From South America to Southern Poland, China takes centre stage

Global markets showed some relief after the weekend’s G20 summit in Argentina concluded with a glimmer of hope for multilateralism. The world’s two superpowers, China and the US, who some have coined ‘the G2’ agreed a 90 day ceasefire after spending months on the brink of a full-blown trade war.

The US said it would not hike tariffs from 10% to 25% on some $200bn of Chinese goods in January, as originally intended. In turn, according to a Tweet by Trump, China agreed to: “reduce and remove tariffs on cars coming into China from the US”. Reports also mentioned measures to close a decades-old US trade deficit; to give US companies easier access to Chinese markets; and to curb imports of the opioid fentanyl into the US. The two behemoths now have 3 months to hash out issues such as Beijing’s tech policies to avoid renewed escalation in the trade spat that is already weighing on business confidence.

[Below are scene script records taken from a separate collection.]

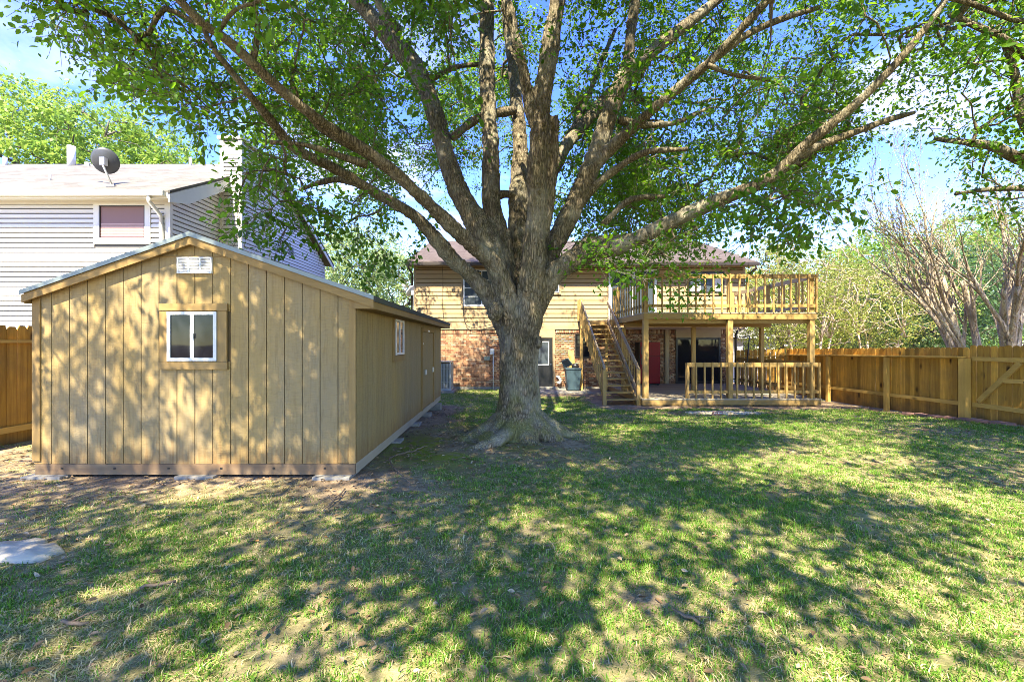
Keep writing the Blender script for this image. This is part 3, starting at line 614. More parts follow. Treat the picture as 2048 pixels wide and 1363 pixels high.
def canopy(N):
    out = []; 
    while sum(map(len, out)) < N:
        n = 60000; a = rc.uniform(0, 6.283, n); r = 13. * np.sqrt(rc.random(n)); x = .2 + r * np.cos(a); y = 5.4 + r * np.sin(a); z = rc.uniform(3.2, 13.5, n); p = np.stack([x, y, z], -1)
        rr = r / (11.8 + 2. * (vnoise(np.stack([np.cos(a), np.sin(a)], -1) * 2.2, 81) - .5)); top = 6.0 + 7.0 * np.sqrt(np.clip(1 - rr ** 2, 0, 1))
        k = (rr < 1) & (z < top) & (z > 3.6 + 1.5 * np.exp(-r / 2.))
        k &= rc.random(n) < sstep(.44, .56, fbm(p * [.62, .62, .85], 83, 2))          # clumps and gaps
        u = p @ SU; v_ = p @ SV; gp_ = fbm(np.stack([u, v_], -1) * .6, 87, 2)
        hx = x - z * sd.x / sd.z; hy = y - z * sd.y / sd.z
        k &= (gp_ < .535 - .045 * sstep(.5, 3, hx) * sstep(3.5, 5, hy) ) | (rc.random(n) < .12)                                      # openings cut along the sun's rays to shape the light patches below
        k &= x > -7.6 + 1.5 * vnoise(p[:, :2] * .8, 88)
        k &= (z > 5.2) | (y > 2.4) ; k &= (x * x + y * y + (z - CAMZ) ** 2 > 13.5) | (y < -1)
        Yc = np.maximum(y, .05); px = VX + x / Yc * FPX; py = VY - (z - CAMZ) / Yc * FPX
        vis = (y > .5) & (px > -260) & (px < 2150) & (py > -240)
        lim = np.interp(px, EX, EY) + 26 * (vnoise(np.stack([px / 45, py / 45], -1), 5) - .5)
        k &= ~vis | (py < lim - 14)
        k &= ~vis | (y < 15.5)
        gap = vnoise(np.stack([px / 110, py / 110], -1), 19); k &= ~vis | (gap < .68) | (rc.random(n) < .35)
        p = p[k]; v = vis[k]; px = px[k]; py = py[k]; keep = rc.random(len(p)) < np.where(v, .95, np.where(p[:, 1] < 1.5, .9, .72))  # unseen crown kept denser behind the camera to shade the foreground
        for q0 in range(0, len(p), 400):         # boughs carry little leaf on the side towards the open yard
            sl_ = slice(q0, q0 + 400); d = np.hypot(px[sl_, None] - LP[None, :, 0], py[sl_, None] - LP[None, :, 1]) - LP[None, :, 3]
            front = ((d < 48 * 6 / np.maximum(p[sl_, 1, None], 3)) & (p[sl_, 1, None] < LP[None, :, 2] + .15)).any(1)
            keep[sl_] &= ~(front & v[sl_]) | (rc.random(len(front)) < .10)
        out.append(np.column_stack([p, v])[keep])
    return np.vstack(out)[:N]
CL = canopy(8600); HANG = [(1200, 520), (1235, 540), (1285, 556), (1352, 560), (1260, 500), (1310, 512), (1380, 486), (1405, 470), (1170, 485), (1345, 600), (1300, 480), (1360, 455),
        (720, 470), (760, 492), (790, 470), (740, 450), (540, 425), (560, 400), (520, 380), (590, 440), (640, 415), (690, 395), (500, 410), (610, 395), (575, 350),
        (1480, 420), (1540, 412), (1610, 425), (1590, 392), (1560, 436), (1460, 400), (1640, 390), (1600, 460), (1520, 395)]
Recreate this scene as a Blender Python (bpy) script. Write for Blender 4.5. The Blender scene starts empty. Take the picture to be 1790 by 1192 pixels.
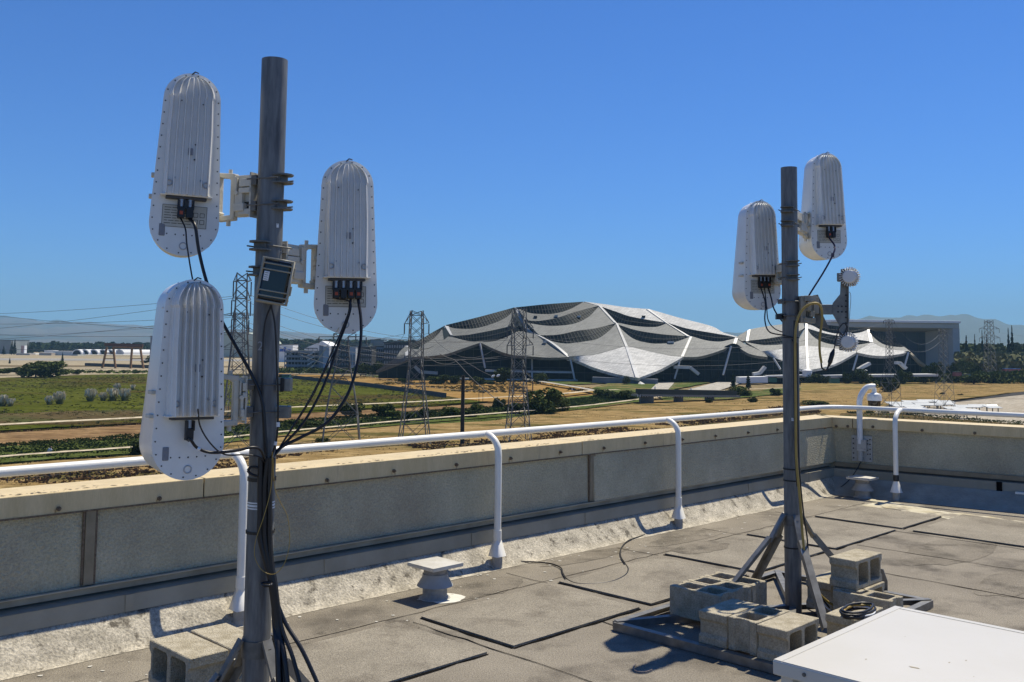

With the US taking a more isolationist stance, pursuing an ‘America First’ agenda, China is relishing the opportunity to reach out to the rest of the world. Xi presented a four-pronged proposal in Buenos Aires, urging G20 heads to steer the world economy responsibly, stay committed to openness and cooperation, and play a leading political role in nurturing benign conditions for international trade.

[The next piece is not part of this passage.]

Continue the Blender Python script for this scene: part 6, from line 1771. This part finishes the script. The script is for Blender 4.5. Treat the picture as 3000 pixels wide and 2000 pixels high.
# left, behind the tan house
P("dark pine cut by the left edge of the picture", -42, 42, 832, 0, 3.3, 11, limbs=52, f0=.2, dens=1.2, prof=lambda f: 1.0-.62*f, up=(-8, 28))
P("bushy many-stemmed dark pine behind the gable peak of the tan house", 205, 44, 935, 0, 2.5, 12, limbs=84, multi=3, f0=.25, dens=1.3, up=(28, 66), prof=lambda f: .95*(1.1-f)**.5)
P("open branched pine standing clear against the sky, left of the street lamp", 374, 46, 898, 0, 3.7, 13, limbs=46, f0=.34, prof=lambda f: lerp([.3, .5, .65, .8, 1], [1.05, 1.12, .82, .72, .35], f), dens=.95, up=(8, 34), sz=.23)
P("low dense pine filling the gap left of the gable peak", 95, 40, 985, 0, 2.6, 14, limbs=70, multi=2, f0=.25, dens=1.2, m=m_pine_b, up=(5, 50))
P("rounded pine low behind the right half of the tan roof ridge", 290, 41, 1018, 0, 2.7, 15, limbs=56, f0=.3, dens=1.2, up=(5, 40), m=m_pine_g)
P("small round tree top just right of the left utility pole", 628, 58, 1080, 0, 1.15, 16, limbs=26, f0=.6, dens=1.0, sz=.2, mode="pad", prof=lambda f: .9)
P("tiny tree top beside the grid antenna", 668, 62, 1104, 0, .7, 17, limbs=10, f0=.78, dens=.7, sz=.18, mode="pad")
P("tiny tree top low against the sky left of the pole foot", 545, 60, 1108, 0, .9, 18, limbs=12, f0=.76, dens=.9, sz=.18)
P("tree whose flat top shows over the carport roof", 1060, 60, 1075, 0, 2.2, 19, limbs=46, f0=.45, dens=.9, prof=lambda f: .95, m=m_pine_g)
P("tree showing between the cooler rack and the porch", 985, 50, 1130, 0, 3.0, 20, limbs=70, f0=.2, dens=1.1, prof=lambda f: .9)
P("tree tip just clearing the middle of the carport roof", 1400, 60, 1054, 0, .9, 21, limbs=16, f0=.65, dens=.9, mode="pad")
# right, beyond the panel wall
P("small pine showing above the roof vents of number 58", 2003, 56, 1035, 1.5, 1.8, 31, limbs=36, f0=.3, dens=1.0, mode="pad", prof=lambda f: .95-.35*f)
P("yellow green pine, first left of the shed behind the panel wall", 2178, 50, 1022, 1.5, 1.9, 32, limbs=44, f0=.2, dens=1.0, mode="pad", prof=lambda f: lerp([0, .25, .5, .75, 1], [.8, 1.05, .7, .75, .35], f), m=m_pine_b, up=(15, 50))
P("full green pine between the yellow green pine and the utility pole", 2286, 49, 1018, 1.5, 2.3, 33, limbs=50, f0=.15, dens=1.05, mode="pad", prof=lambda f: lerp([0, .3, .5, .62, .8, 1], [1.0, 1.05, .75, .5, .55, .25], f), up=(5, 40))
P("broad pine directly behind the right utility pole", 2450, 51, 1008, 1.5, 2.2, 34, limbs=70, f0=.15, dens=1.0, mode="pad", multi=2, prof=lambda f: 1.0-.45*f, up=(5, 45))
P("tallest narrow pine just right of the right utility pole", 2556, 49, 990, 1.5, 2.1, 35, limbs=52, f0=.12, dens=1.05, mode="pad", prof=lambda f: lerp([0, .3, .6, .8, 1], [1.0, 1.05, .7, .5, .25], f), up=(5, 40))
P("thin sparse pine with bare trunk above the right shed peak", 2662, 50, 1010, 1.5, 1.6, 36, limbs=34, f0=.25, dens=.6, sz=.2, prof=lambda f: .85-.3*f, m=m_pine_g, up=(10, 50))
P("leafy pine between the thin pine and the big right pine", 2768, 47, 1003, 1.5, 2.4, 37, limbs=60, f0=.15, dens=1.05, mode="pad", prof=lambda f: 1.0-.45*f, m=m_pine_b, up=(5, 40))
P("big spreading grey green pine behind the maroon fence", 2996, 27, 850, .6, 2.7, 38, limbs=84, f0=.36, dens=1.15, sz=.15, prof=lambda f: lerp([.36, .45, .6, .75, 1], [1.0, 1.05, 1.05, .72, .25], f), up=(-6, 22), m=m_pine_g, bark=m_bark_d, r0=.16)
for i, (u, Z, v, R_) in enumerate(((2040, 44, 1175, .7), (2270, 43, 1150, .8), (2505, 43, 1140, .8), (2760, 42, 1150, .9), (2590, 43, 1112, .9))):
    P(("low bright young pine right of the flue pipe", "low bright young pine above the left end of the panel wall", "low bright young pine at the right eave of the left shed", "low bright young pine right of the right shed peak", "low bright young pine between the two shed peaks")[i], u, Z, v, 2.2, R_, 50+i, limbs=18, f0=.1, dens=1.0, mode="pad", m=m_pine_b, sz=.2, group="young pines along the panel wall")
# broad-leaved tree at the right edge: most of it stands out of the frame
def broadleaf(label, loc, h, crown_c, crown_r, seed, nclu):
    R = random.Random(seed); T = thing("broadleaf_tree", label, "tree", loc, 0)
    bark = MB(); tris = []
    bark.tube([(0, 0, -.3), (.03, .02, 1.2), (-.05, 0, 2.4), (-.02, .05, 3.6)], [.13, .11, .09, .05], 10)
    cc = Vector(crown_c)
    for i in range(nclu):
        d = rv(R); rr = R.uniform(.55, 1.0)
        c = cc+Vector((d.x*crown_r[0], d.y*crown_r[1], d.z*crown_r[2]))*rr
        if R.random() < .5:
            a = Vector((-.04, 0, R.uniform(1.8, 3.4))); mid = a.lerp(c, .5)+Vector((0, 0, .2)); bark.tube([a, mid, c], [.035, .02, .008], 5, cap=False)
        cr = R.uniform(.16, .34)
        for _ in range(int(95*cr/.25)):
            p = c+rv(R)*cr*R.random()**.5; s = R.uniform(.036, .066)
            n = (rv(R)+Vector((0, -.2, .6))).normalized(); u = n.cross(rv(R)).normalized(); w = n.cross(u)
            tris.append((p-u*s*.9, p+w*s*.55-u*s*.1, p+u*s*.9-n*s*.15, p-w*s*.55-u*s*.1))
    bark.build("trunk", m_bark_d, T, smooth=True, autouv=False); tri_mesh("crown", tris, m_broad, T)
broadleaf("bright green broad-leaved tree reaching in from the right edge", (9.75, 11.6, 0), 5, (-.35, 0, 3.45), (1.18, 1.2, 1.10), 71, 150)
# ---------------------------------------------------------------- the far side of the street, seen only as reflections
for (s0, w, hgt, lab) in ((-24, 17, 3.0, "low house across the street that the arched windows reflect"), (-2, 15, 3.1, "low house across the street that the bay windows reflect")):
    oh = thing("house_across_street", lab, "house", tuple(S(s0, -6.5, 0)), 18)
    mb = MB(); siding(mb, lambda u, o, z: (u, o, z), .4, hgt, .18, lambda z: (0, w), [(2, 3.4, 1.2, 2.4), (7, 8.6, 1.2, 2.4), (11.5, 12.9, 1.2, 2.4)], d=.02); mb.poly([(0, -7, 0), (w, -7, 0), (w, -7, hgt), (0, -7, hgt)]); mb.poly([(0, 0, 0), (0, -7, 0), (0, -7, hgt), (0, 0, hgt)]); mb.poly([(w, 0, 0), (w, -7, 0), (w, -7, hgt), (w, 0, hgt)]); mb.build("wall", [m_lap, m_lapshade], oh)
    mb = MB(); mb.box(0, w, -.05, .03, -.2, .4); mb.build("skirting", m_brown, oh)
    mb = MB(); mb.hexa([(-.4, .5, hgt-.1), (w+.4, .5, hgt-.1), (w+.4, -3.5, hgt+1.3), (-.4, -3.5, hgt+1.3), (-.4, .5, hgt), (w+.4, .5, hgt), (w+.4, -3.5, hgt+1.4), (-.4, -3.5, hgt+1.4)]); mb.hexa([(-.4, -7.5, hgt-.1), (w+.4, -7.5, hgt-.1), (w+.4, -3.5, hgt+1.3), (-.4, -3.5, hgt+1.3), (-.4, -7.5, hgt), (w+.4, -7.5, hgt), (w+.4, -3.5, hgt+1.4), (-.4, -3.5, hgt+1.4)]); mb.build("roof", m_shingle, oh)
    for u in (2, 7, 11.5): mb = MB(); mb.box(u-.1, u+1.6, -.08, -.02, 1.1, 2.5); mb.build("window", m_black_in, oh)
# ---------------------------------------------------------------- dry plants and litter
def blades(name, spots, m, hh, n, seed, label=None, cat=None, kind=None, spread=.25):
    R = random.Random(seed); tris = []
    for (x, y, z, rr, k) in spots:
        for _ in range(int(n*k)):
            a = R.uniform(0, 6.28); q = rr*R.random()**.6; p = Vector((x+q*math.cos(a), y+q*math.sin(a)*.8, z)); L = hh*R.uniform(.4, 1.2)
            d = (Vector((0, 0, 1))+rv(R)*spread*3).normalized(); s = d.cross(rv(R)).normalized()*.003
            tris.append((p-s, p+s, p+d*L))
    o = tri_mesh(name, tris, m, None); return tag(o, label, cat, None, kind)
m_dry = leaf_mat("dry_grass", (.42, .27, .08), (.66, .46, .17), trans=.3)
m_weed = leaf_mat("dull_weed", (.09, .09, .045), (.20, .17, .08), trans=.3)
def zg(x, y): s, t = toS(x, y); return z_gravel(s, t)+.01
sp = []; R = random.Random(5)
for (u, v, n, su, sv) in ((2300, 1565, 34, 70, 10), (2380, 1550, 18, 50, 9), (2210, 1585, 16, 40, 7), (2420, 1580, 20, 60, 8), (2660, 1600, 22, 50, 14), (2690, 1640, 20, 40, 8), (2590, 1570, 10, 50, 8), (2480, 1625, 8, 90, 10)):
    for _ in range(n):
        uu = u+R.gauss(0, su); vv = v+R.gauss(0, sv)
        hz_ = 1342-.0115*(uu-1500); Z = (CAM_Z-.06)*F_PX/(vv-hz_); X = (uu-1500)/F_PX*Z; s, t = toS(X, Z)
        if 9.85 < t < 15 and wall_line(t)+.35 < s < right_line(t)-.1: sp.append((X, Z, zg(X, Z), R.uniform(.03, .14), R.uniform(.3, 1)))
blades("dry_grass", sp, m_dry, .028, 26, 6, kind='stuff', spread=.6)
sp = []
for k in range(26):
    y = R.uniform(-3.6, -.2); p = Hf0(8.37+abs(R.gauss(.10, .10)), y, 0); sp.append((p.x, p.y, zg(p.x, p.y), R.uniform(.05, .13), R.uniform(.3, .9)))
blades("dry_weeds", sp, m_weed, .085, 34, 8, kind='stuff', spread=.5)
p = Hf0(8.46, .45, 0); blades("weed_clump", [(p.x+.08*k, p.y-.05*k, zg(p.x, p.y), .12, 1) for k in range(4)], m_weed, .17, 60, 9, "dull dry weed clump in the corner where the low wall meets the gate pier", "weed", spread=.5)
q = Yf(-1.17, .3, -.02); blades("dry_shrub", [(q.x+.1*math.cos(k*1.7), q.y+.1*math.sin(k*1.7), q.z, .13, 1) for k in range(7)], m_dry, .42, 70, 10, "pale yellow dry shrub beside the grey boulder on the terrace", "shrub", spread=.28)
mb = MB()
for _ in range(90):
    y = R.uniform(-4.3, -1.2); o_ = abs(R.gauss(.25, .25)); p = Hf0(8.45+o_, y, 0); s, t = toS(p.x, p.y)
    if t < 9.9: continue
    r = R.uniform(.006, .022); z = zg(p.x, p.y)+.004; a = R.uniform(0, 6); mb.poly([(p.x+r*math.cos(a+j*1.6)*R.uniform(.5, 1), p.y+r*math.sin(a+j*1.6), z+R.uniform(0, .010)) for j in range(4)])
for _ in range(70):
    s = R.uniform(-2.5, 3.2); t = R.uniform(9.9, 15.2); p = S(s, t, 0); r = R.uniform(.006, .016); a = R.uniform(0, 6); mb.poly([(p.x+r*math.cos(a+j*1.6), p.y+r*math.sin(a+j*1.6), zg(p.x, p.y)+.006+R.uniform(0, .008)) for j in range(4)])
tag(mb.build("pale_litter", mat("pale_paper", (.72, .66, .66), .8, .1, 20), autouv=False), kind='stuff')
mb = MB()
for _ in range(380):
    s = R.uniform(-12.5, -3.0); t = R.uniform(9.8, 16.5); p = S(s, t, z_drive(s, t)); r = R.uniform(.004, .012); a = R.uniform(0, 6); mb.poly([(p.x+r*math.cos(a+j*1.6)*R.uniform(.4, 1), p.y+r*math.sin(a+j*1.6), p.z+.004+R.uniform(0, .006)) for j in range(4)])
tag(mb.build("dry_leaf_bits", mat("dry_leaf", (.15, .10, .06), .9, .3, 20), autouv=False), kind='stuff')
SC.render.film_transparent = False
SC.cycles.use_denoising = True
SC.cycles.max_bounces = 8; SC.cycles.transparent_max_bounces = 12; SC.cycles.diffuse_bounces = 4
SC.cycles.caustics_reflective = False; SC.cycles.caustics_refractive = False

Xi also stated intentions for China to embark upon a new round of reforms and opening, with increased efforts in intellectual property protection and more imports, and insisted that climate change - a major challenge to the future and destiny of mankind - would require the joint G20 efforts. This is an area in which the US has gone against the grain, most notably by dropping out of the Paris accord. Where the US has stepped back, China has stepped forward. At the G20, China and France agreed to strengthen the Paris Climate Change Accord further, in view of the COP24 meeting in Katowice – a coal-mining city in southern Poland, which began on 2nd December. The main task of the summit will be to finalize rules on how to implement the 2015 Paris accord, that aims to limit global warming to well below 2°C.

China is already actively pursuing partnerships to help Poland achieve its ambition slashing its coal dependence from 78% today to 50% of its energy needs by 2040. The mutually beneficial relationship between the two countries began in 2014, when the China-CEE Fund invested $400mn in a wind energy project in Poland. Since, a number of deals have sprung up: Last year, the China General Nuclear Power Group entered discussions to build Poland’s first nuclear power plant and the two countries have signed a pact on nuclear cooperation for civil use.

Whilst China fosters cohesion, via green energy projects or otherwise, the US seems to be moving in the opposite direction, which should only create more opportunities for Beijing. Apparently, the world’s great 20 nations hosted the COP24, the White House was organizing a side event promoting fossil fuels – such moves risk further isolating the US at a delicate geopolitical moment.